The red–brown coalition used the parliament as a way of legitimizing itself. In the meantime, Khasbulatov was using the communists and nationalists as a force that could bring people out on the streets and help him come to power.

As Alexander Yanov, a historian of Russian nationalism, argued, an outburst of imperial nationalism under Yeltsin was inevitable. ‘The collapse of a 400-year old empire and, even more importantly for Russia, the loss of a utopian, but great national goal, could not but produce “patriotic hysteria”.’35 The whole question was whether this ‘hysteria’ could turn into regime change. By the end of 1992, the nationalists’ opposition was laying out plans for the overt throwing-over of Yeltsin’s government. What it needed was a powerful amplifier in the form of mass media.

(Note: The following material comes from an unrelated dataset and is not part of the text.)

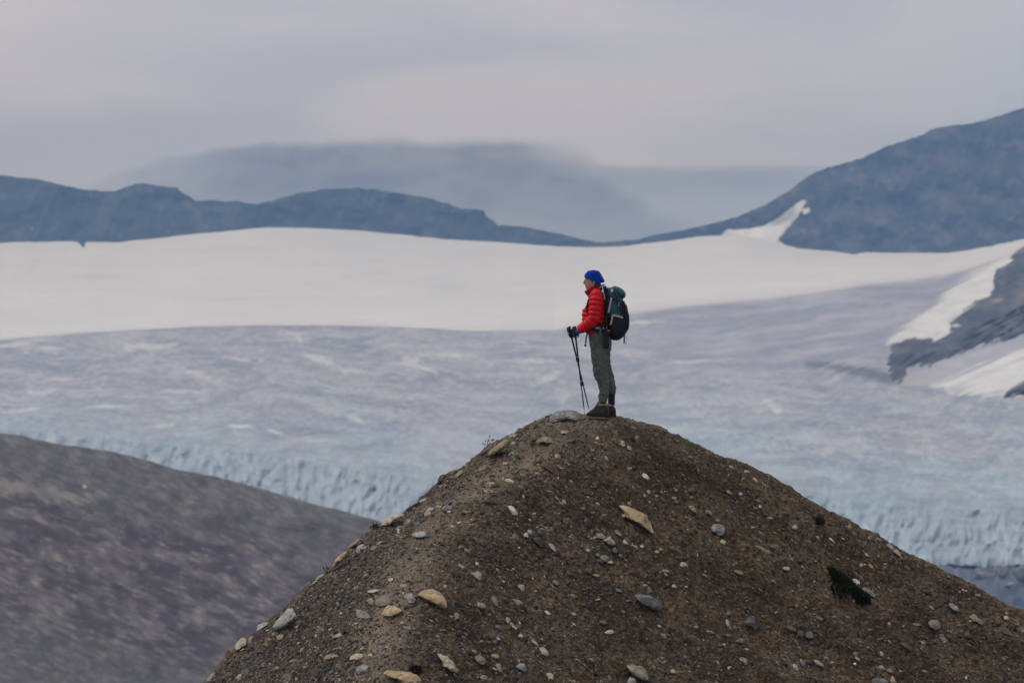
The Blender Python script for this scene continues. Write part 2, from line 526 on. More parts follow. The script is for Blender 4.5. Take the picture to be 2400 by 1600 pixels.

Being a truly conservative force, the nationalists consolidated not around television but around old literary magazines such as Nash sovremennik and Prokhanov’s newspaper Den’. Television was in the hands of the liberals. At the helm of post-Soviet television was Yegor Yakovlev who was appointed to the job by Gorbachev (with Yeltsin’s approval) almost immediately after the August 1991 coup. His first step was to clear the television centre of the KGB staff who worked both openly and under cover. His second step was to dispose of Vremya – the main nine o’clock evening news programme – replacing it with the plain-sounding Novosti [News]. The change of title, theme tune and format was as symbolic as the lowering of the red flag over the Kremlin or the change of the Soviet anthem.

Vremya had a sacred status in the Soviet Union. Its two serious-looking, buttoned-up presenters were the oracles of the Kremlin. It did not actually report the news, but told the country what the Kremlin wanted its audience to think the news was. It was a nightly ritual in which nothing ‘new’ or unpredictable could ever happen. Vremya, a name that in Russian means ‘time’, was as regular as the chimes of the Kremlin clock that preceded the programme. Like time, Vremya seemed infinite. By changing the format, Yegor was removing the sacred function of television and desacralizing the state itself.